Connecting to Salesforce and Mailchimp using Talend

A lot of companies use Salesforce to manage their customers and contacts. In addition Mailchimp can be used for sending out mailings to these connections. Mailchimp also captures information about what people did with these mails. This can be useful information for your CRM. A while ago, I was asked to make a list of everyone that have opened their mails in Mailchimp. Let me show you how easy it is, to do something like that with Talend.

In Talend:

  • we can get a list of email addresses from Mailchimp of receivers that opened a mail
  • and we can ask Salesforce for the email addresses and names of all our connections
  • and we can also use a mapping component to join these lists.

Talend has a standard interface with Salesforce. And Mailchimp offers lots of RESTful web services, which we can make use of in our Talend job.

  1. Connecting to Salesforce

Right click “Salesforce” under the Metadata and choose “Create Salesforce Connection”.

After choosing a name for our connection, all we need to fill in, is the username and password for our Salesforce-connection. The rest is already filled in for us.

To enable the “Finish” button, we need to check our properties first, using the button “Check login”.

Under Metadata, we can now browse through all our Salesforce-data.

Now you’re probably wondering, how to use this data in your ETL-flow. Well.. that’s even easier!

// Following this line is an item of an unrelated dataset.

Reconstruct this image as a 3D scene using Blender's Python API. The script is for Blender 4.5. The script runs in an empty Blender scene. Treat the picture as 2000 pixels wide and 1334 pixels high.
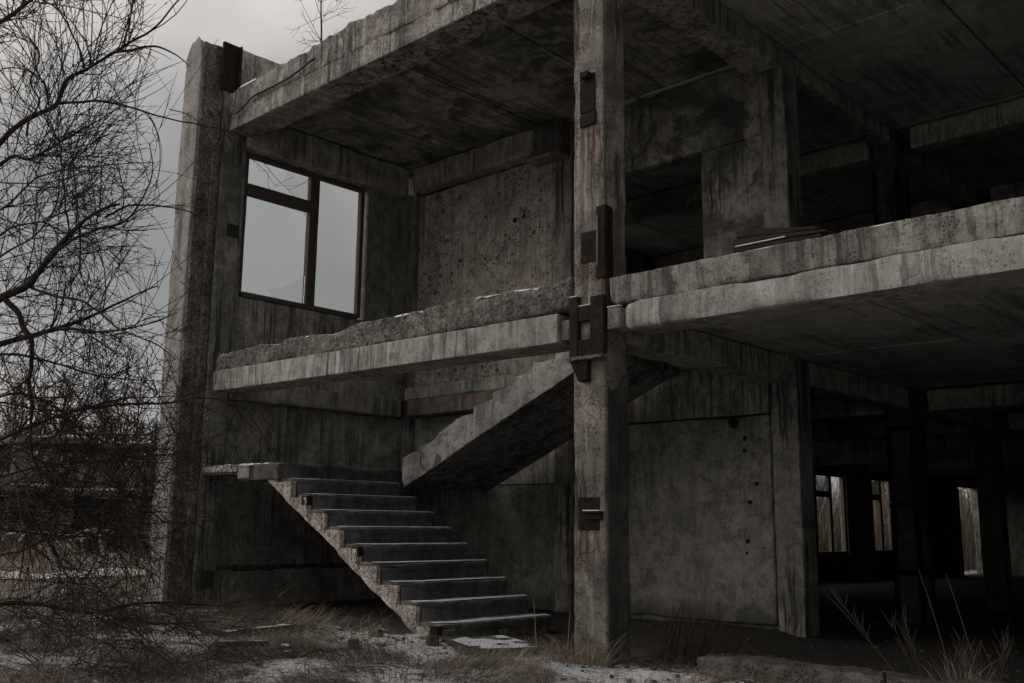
import bpy, math, random
import numpy as np
from mathutils import Matrix, Vector

# ------------------------------------------------------------------ camera, sky, sun, exposure
sc = bpy.context.scene
COL = sc.collection
CAM = np.array([4.86, -6.1, 1.02])
FPX = 1930.87
_y, _p, _r = [math.radians(a) for a in (-43.0793, 10.41298, 0.64899)]
_fw = np.array([math.sin(_y) * math.cos(_p), math.cos(_y) * math.cos(_p), math.sin(_p)])
_r0 = np.array([math.cos(_y), -math.sin(_y), 0.0])
_u0 = np.cross(_r0, _fw)
RT = _r0 * math.cos(_r) + _u0 * math.sin(_r)
UP = -_r0 * math.sin(_r) + _u0 * math.cos(_r)
FW = _fw
cam_d = bpy.data.cameras.new('camera')
cam = bpy.data.objects.new('camera', cam_d)
COL.objects.link(cam)
cam_d.sensor_width = 36.0
cam_d.lens = FPX / 2000 * 36.0
cam_d.clip_start = 0.05
cam_d.clip_end = 2000
cam.matrix_world = Matrix(((RT[0], UP[0], -FW[0], CAM[0]), (RT[1], UP[1], -FW[1], CAM[1]), (RT[2], UP[2], -FW[2], CAM[2]), (0, 0, 0, 1)))
sc.camera = cam


def at(px, py, depth):
    """world point seen at pixel (px, py) of the 2000 px wide photograph, depth metres along the view axis"""
    return CAM + depth * (RT * (px - 1000) / FPX - UP * (py - 667) / FPX + FW)


SUN_EL, SUN_AZ = math.radians(26), math.radians(226)       # azimuth from +Y clockwise
sun_d = bpy.data.lights.new('sun', 'SUN')
sun_d.energy = 1.4
sun_d.angle = math.radians(50)
sun_d.color = (1.0, 0.93, 0.86)
sun = bpy.data.objects.new('sun', sun_d)
COL.objects.link(sun)
_sd = Vector((math.sin(SUN_AZ) * math.cos(SUN_EL), math.cos(SUN_AZ) * math.cos(SUN_EL), math.sin(SUN_EL)))
sun.rotation_euler = _sd.to_track_quat('Z', 'Y').to_euler()

world = bpy.data.worlds.new('World')
sc.world = world
world.use_nodes = True
wt = world.node_tree
wt.nodes.clear()


def wn(t, **k):
    n = wt.nodes.new(t)
    for a, b in k.items():
        setattr(n, a, b)
    return n


w_out = wn('ShaderNodeOutputWorld')
w_bg = wn('ShaderNodeBackground')
w_bg.inputs['Strength'].default_value = 0.1
w_sky = wn('ShaderNodeTexSky', sky_type='NISHITA')
w_sky.sun_disc = False
w_sky.sun_elevation = SUN_EL
w_sky.sun_rotation = SUN_AZ
w_hs = wn('ShaderNodeHueSaturation')
w_hs.inputs['Saturation'].default_value = 0.12
wt.links.new(w_sky.outputs[0], w_hs.inputs['Color'])
w_tc = wn('ShaderNodeTexCoord')
w_sep = wn('ShaderNodeSeparateXYZ')
wt.links.new(w_tc.outputs['Generated'], w_sep.inputs[0])
w_grad = wn('ShaderNodeFloatCurve')
_c = w_grad.mapping.curves[0]
_c.points[0].location = (0.0, 0.43)
_c.points[1].location = (1.0, 0.64)
for _x, _v in ((0.30, 0.425), (0.50, 0.63)):
    _c.points.new(_x, _v)
w_grad.mapping.clip_max_y = 1.0
w_grad.mapping.update()
wt.links.new(w_sep.outputs['Z'], w_grad.inputs['Value'])
w_map = wn('ShaderNodeMapping')
w_map.inputs['Scale'].default_value = (1.0, 1.0, 1.5)
w_map.inputs['Location'].default_value = (4.11, 2.13, 1.59)
wt.links.new(w_tc.outputs['Generated'], w_map.inputs[0])
w_n1 = wn('ShaderNodeTexNoise')
w_n1.inputs['Scale'].default_value = 2.8
w_n1.inputs['Detail'].default_value = 5
w_n1.inputs['Roughness'].default_value = 0.48
w_n1.inputs['Distortion'].default_value = 0.25
wt.links.new(w_map.outputs[0], w_n1.inputs['Vector'])
w_ramp = wn('ShaderNodeValToRGB')
w_ramp.color_ramp.elements[0].position = 0.36
w_ramp.color_ramp.elements[0].color = (0.74, 0.745, 0.75, 1)
w_ramp.color_ramp.elements[1].position = 0.66
w_ramp.color_ramp.elements[1].color = (1.44, 1.36, 1.30, 1)
wt.links.new(w_n1.outputs[0], w_ramp.inputs[0])
w_mul = wn('ShaderNodeVectorMath', operation='SCALE')
wt.links.new(w_ramp.outputs[0], w_mul.inputs[0])
w_g10 = wn('ShaderNodeMath', operation='MULTIPLY')
w_g10.inputs[1].default_value = 9.0
wt.links.new(w_grad.outputs[0], w_g10.inputs[0])
wt.links.new(w_g10.outputs[0], w_mul.inputs['Scale'])
w_mix = wn('ShaderNodeMix', data_type='RGBA')
w_mix.inputs[0].default_value = 0.88
wt.links.new(w_hs.outputs[0], w_mix.inputs[6])
wt.links.new(w_mul.outputs[0], w_mix.inputs[7])
wt.links.new(w_mix.outputs[2], w_bg.inputs['Color'])
wt.links.new(w_bg.outputs[0], w_out.inputs[0])

sc.view_settings.view_transform = 'Standard'
sc.view_settings.look = 'None'
sc.view_settings.exposure = 0.0
sc.view_settings.gamma = 1.0
sc.view_settings.use_curve_mapping = False
sc.render.engine = 'CYCLES'
sc.cycles.use_denoising = True
sc.cycles.max_bounces = 8
sc.cycles.diffuse_bounces = 5
sc.cycles.transparent_max_bounces = 12

rng = np.random.default_rng(7)
random.seed(7)

# ------------------------------------------------------------------ noise
def _hash(ix, iy, iz, seed):
    h = (ix * 374761393 + iy * 668265263 + iz * 1274126177 + seed * 974634777) & 0xffffffff
    h = ((h ^ (h >> 13)) * 1274126177) & 0xffffffff
    h = ((h ^ (h >> 16)) * 2246822519) & 0xffffffff
    return ((h ^ (h >> 15)) & 0xffff) / 65535.0


def vnoise(p, seed=0):
    p = np.asarray(p, float)
    i = np.floor(p).astype(np.int64)
    f = p - i
    f = f * f * (3 - 2 * f)
    r = 0
    for dx in (0, 1):
        wx = f[:, 0] if dx else 1 - f[:, 0]
        for dy in (0, 1):
            wy = f[:, 1] if dy else 1 - f[:, 1]
            for dz in (0, 1):
                wz = f[:, 2] if dz else 1 - f[:, 2]
                r = r + wx * wy * wz * _hash(i[:, 0] + dx, i[:, 1] + dy, i[:, 2] + dz, seed)
    return r


def fbm(p, seed=0, octv=3):
    p = np.asarray(p, float)
    a, s, t = 0.5, 0.0, 0.0
    for o in range(octv):
        s = s + a * vnoise(p * (2 ** o), seed + o * 17)
        t += a
        a *= 0.5
    return s / t


# ------------------------------------------------------------------ mesh helpers
def mesh_np(name, V, F, smooth=True, mats=()):
    V = np.asarray(V, np.float32)
    me = bpy.data.meshes.new(name)
    if isinstance(F, np.ndarray):
        n, k = F.shape
        me.vertices.add(len(V))
        me.vertices.foreach_set('co', V.ravel())
        me.loops.add(n * k)
        me.loops.foreach_set('vertex_index', F.ravel().astype(np.int32))
        me.polygons.add(n)
        me.polygons.foreach_set('loop_start', np.arange(0, n * k, k, dtype=np.int32))
        me.polygons.foreach_set('loop_total', np.full(n, k, np.int32))
        me.update(calc_edges=True)
        me.validate()
    else:
        me.from_pydata(V.tolist(), [], F)
        me.update()
    if smooth:
        me.polygons.foreach_set('use_smooth', np.ones(len(me.polygons), bool))
    for m in mats:
        me.materials.append(m)
    return me


def obj(name, me, parent=None, kind=None, label=None, cat=None, group=None):
    o = bpy.data.objects.new(name, me)
    COL.objects.link(o)
    if parent is not None:
        o.parent = parent
        o.matrix_parent_inverse = Matrix.Identity(4) if parent.type == 'EMPTY' and parent.location.length == 0 else Matrix.Translation(-parent.location)
    if kind:
        o['kind'] = kind
    if label:
        o['label'] = label
    if cat:
        o['category'] = cat
    if group:
        o['group'] = group
    return o


def empty(name, loc=(0, 0, 0), label=None, cat=None, group=None):
    o = bpy.data.objects.new(name, None)
    COL.objects.link(o)
    o.location = loc
    if label:
        o['label'] = label
    if cat:
        o['category'] = cat
    if group:
        o['group'] = group
    return o


def coords(a, b, res, chip):
    L = b - a
    c = min(chip * 1.3, L * 0.24)
    n = max(1, int(round((L - 2 * c) / res)))
    mid = np.linspace(a + c, b - c, n + 1)
    e = [a, a + c * 0.45]
    return np.concatenate([e, mid, [b - c * 0.45, b]])


_seed = [100]


def rbox_np(x0, x1, y0, y1, z0, z1, res=0.1, chip=0.015, rough=0.003, big=0.0, freq=3.0, seed=None, xs=None, warp=None):
    """closed box of quads, edges worn to a varying radius, faces roughened"""
    if seed is None:
        _seed[0] += 1
        seed = _seed[0]
    A = [coords(x0, x1, res, chip) if xs is None else np.asarray(xs), coords(y0, y1, res, chip), coords(z0, z1, res, chip)]
    V, F, off = [], [], 0
    for ax in range(3):
        b, c = [(1, 2), (2, 0), (0, 1)][ax]
        gb, gc = A[b], A[c]
        nb, nc = len(gb), len(gc)
        B, C = np.meshgrid(gb, gc, indexing='ij')
        for side in (0, 1):
            P = np.zeros((nb * nc, 3))
            P[:, ax] = A[ax][-1] if side else A[ax][0]
            P[:, b] = B.ravel()
            P[:, c] = C.ravel()
            I = np.arange(nb * nc).reshape(nb, nc) + off
            q = np.stack([I[:-1, :-1], I[1:, :-1], I[1:, 1:], I[:-1, 1:]], -1).reshape(-1, 4)
            if not side:
                q = q[:, ::-1]
            V.append(P)
            F.append(q)
            off += nb * nc
    V = np.concatenate(V)
    F = np.concatenate(F)
    key = np.round(V * 20000).astype(np.int64)
    _, idx, inv = np.unique(key, axis=0, return_index=True, return_inverse=True)
    V = V[idx]
    F = inv.reshape(-1)[F]
    lo = np.array([A[0][0], A[1][0], A[2][0]])
    hi = np.array([A[0][-1], A[1][-1], A[2][-1]])
    half = (hi - lo).min() * 0.42
    n1 = fbm(V * freq * 2.2 + 13.7, seed, 3)
    r = chip * (0.35 + 1.7 * np.clip((n1 - 0.3) / 0.5, 0, 1.4) ** 2)
    if big:
        n2 = fbm(V * freq * 0.8 + 3.1, seed + 5, 2)
        r = r + big * np.clip((n2 - 0.55) / 0.15, 0, 1)
    r = np.minimum(r, half)[:, None]
    q = np.clip(V, lo + r, hi - r)
    d = V - q
    L = np.linalg.norm(d, axis=1, keepdims=True)
    nrm = d / np.maximum(L, 1e-9)
    V2 = q + nrm * np.minimum(L, r)
    if rough:
        n3 = fbm(V * freq * 5 + 7.7, seed + 9, 3) - 0.5
        n4 = fbm(V * freq * 0.9 + 1.7, seed + 11, 2) - 0.5
        V2 = V2 + nrm * ((n3 * 1.6 + n4 * 1.2) * rough)[:, None]
    if warp:
        V2 = warp(V2)
    return V2, F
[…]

Simply drag one of the tables (with the blue icons) into your job and choose for the “tSalesforceInput” component from it’s 3 suggestions.

After specifying the necessary mappings you should get something like this:

We’ve used Contact and Account data of Salesforce for this.

In the next part, let’s check out how we generated the list of email addresses.

2. Connecting to Mailchimp

Accessing your Mailchimp-data, is a bit harder. We need two components from the Talend-palette:

The ‘tRest’ component, because we need to use a RESTful webservice for requesting our data from Mailchimp. And the ‘tExtractJSONFields’ component for interpreting the data we receive back.

After dragging the tRest component to your job, choose ‘POST’ as the ‘method’ and fill in the URL, corresponding to the report you wish to receive.

If you want to receive your report in XML-format instead of JSON, just add “.xml” at the end of the URL.

Here we needed the Mailchimp report, that gives us information on opened emails.

If you are interested in other kinds of reports, you can find the list here:

http://apidocs.mailchimp.com/api/2.0/#lists-methods

Every request, needs certain parameters. We can specify them in the HTTP body field, like this:

“{\”apikey\”: \”your api key will be here\”,\”cid\”: \”put a campaign id here\”}”

The API-key will always be needed as the first parameter. You can find it in Mailchimp under your ‘Account Settings’ – ‘Extras’ .


The second component we need, is called ‘ExtractJSONFields’. After dragging it to our job, we link our first component to it.

We can use ‘Edit schema’, to define the data we want to extract.

Finally all we need to do, is specify the location of this data we are interested in, for example the ‘email’-field inside the ‘member’-field.

Now that we’re able to access our data from Mailchimp, let’s take a look at how we used it for generating the list of e-mailaddresses.

First we asked Mailchimp for all our Campaigns, then we used the ‘flowToIterate’-component so we could ask Mailchimp for the email addresses, once for every campaign in the list:

Finally all we had to do, is put these two jobs together and press ‘run’.

So.. I hope you’ll enjoy it, as much as I did!